Whale Fall by Elizabeth O’Connor
Set on a fictional Welsh island in 1938, Whale Fall by Elizabeth O’Connor introduces its reader to eighteen-year-old Manod Llan, a lifelong islander, who feels a deep attachment to her small community of fifteen men, twenty women, and twelve children and a profound sense of responsibility for the care of her father and younger sister Llinos. The story begins when Manon finds a dead whale that has washed up on the island’s shore. To the elders, the beached whale seems to be an omen, though they’re not sure if it portends good or bad.
At the time the whale arrives, the economy and morale of those remaining on the island stands at an all-time low. Fishermen do not want to go out because they have seen submarines circling the island and changes in the weather has caused treacherous tides and a shrinking catch. There are no doctors on the island, letters take months to arrive, and news is in scarce supply. Damp invades everything from the moss-covered chapel to a romance novel whose pages are “shaped in waves.” The sea is close enough “to spray the house with water at high tide, and eat away at the paint.” The population is decreasing every year as the younger generation opts for living on the mainland and getting factory jobs.
Elizabeth O’Connor perfectly captures the traditions of the island, and for me, they were the most captivating parts of this novel. An example is O’Connor’s description of Christmas mass.
The Christmas mass had been underway for two hours, and, like all self-respecting Christmas masses, it was endless. The storm that was brewing outside had not stopped the faithful from coming to take Communion.
Padre Bonianno had led the service with military rigor and precision. He had confronted the rather disorderly effusions of his entranced flock with austere firmness; against the fervent roar of voices, his own stood out, unadorned and devoid of any affect. He had not yielded to the temptation of faith’s excessive theatricality. Up he went to the pulpit. A song of praise to the Virgin was finishing. When at last the worshippers fell silent and, outside, even the storm lowered its voice, the priest stood for a long time saying nothing, motionless on the rostrum, facing the flock who awaited his sermon…[p. 33]

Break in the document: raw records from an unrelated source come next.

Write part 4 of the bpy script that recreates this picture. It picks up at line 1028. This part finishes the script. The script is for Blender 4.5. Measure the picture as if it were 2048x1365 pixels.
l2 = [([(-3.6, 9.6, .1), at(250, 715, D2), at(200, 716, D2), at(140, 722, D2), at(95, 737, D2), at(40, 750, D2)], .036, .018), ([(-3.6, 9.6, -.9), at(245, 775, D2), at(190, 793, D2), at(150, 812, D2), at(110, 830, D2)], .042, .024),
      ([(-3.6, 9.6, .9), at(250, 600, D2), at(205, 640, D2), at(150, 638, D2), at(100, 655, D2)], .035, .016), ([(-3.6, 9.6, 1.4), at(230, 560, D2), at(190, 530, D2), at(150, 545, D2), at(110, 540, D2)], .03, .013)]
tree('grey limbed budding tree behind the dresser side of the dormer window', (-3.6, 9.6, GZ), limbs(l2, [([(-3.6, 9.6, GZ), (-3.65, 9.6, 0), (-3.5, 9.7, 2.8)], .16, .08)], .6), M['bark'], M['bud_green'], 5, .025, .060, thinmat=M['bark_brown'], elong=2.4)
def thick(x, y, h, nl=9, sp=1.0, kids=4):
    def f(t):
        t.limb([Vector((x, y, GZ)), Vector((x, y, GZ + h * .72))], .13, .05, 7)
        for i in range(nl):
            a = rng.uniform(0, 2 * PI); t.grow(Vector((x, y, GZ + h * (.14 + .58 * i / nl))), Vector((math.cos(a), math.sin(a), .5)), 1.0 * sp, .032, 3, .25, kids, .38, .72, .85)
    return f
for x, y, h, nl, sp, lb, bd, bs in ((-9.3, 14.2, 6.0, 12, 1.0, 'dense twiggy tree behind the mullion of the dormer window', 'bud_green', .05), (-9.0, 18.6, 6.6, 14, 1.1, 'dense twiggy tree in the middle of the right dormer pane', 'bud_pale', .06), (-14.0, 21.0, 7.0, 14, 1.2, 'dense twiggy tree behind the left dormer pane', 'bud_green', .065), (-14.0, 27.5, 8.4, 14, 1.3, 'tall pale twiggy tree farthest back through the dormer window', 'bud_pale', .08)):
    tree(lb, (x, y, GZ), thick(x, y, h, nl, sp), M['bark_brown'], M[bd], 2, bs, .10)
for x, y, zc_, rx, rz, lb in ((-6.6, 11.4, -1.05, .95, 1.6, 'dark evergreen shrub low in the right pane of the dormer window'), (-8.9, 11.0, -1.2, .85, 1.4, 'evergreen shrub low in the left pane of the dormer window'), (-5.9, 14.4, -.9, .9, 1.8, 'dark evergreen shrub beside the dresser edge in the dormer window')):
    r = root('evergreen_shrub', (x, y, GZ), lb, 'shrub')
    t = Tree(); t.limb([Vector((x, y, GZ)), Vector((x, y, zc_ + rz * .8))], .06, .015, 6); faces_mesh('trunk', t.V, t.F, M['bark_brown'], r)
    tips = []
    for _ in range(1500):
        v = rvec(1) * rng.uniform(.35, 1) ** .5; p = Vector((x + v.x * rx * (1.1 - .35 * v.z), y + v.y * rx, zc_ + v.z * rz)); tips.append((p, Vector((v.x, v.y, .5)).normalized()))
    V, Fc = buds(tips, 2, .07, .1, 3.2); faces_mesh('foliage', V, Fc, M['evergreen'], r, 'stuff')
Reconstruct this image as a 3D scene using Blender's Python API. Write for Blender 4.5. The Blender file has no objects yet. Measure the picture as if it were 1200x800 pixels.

Eighteen-year-old Manod, the narrator of Whale Fall, is fluent in both Welsh and English and at times dreams of an existence that is not totally defined by marriage and having children like her peers. “I’d seen girls married at 16,” she says, “with children by 20, widowed by the sea by 25, worn out and lost.” But she has only two options: leave or get married. Unable to choose, she remains in limbo, keeping house for her gruff father and caring for Llinos until the arrival of two English ethnographers, Joan and Edward, who plan to author a book about the customs and culture of the island’s inhabitants. Manod is drawn to the mainland life they represent, and they become the catalyst for her “coming-of-age.”
This quiet, lovely novel was inspired by the author’s grandparents, who “made their own journeys inland, from farming and fishing communities struggling in the onset of modernity and ecological change to larger cities and the prospect of global war.” [Review in The Guardian] It is a memorable book that I love and a read that I highly recommend.